Leonie Lehrmann, Walter Krug
Rz. 103
Die Rechtsprechung gewährt dem Vertragserben einen Auskunftsanspruch gegen den mutmaßlich vom Erblasser Beschenkten, wenn er hinreichende Anhaltspunkte für eine unentgeltliche Verfügung darlegt. Erforderlich ist, dass der Anspruchsinhaber den Hauptanspruch schlüssig darlegt und in substantiierter Weise Tatsachen vorträgt und gegebenenfalls beweist, die greifbare Anhaltspunkte für eine sein Recht beeinträchtigende Schenkung ergeben.
Dazu der BGH in BGHZ 97, 188, 192/193:
Zitat
"Auch der Vertragserbe, der auf der Grundlage des § 2287 BGB gegen den vom Erblasser Begünstigten vorgehen will, kann aus § 242 BGB einen Auskunftsanspruch herleiten."
Zwar werden ihm in gewissem Umfang Beweiserleichterungen eingeräumt, damit er angemessen vor den Auswirkungen mißbräuchlicher Ausübung der für den Erblasser gemäß § 2286 BGB bestehenden Verfügungsfreiheit geschützt werden kann. Von der Vermutung der zumindest teilweisen Unentgeltlichkeit und damit von einer gemischten Schenkung kann schon dann ausgegangen werden, wenn ein auffallendes, grobes Mißverhältnis zwischen dem objektiven Wert der Leistung und dem der Gegenleistung besteht (BGHZ 82, 274, 281/282). Der Mißbrauch ist bereits dann bewiesen, wenn feststeht, daß für die unentgeltliche Zuwendung ein rechtfertigendes lebzeitiges Eigeninteresse nicht bestand; dabei hat der Begünstigte die für die Zuwendung maßgeblichen Umstände – unbeschadet der Beweislast des Vertragserben – darzulegen (BGHZ 66, 8, 16f; Johannsen DNotZ Sonderheft 1977 Seite 95; Baumgärtel/Strieder, Beweislast BGB § 2287 Rn 2–4).

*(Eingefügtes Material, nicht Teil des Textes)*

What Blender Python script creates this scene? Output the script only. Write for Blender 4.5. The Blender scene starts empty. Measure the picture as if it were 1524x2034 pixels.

Diese Beweiserleichterungen können aber den Vertragserben noch nicht ausreichend schützen. Im Verhältnis zu dem durch eine Verfügung zu seinen Lebzeiten vom Erblasser Begünstigten ist nämlich auch der Vertragserbe schutzwürdig (vgl. BGHZ 82, 274, 281). Nach dem Grundgedanken des auf § 242 BGB gestützten Auskunftsrechts soll derjenige geschützt werden, dessen Berechtigung leerzulaufen droht, weil er in entschuldbarer Weise über die tatsächlichen Voraussetzungen des Anspruchs nicht unterrichtet ist, vielmehr nur sein Anspruchsgegner die erforderlichen Kenntnisse hat und sie unschwer mitteilen kann (so grundlegend und in. w. Nachw. schon BGH Urt. v. 4.5.1964 – III ZR 159/63 – LM BGB § 2329 Nr. 5/6 = NJW 1964, 1414 unter II). Dieser Grundgedanke trifft besonders für den Vertragserben zu, der sein Erbe durch eine nach § 2287 BGB mißbilligte Zuwendung des Erblassers zu dessen Lebzeiten, von der der Vertragserbe häufig wenig weiß, bedroht sieht. …“
Rz. 104
Mit umfasst dürften nach der Rechtsprechung des BGH zur unbenannten Zuwendung und zur Vereinbarung der Gütergemeinschaft auch Auskünfte sein, die sich auf solche Rechtsgeschäfte beziehen. So dürfte sich die Auskunftspflicht auch auf ehebedingte Zuwendungen und den Inhalt von Eheverträgen erstrecken. Da sich der Herausgabeanspruch auch auf die gezogenen Nutzungen bezieht, besteht insoweit ebenfalls ein Auskunftsanspruch. Vgl. zu den erbrechtlichen Auskunftsansprüchen allgemein oben § 24 und Krug/Rudolf/Kroiß/Bittler, Anwaltformulare Erbrecht, 5. Auflage 2015, § 9.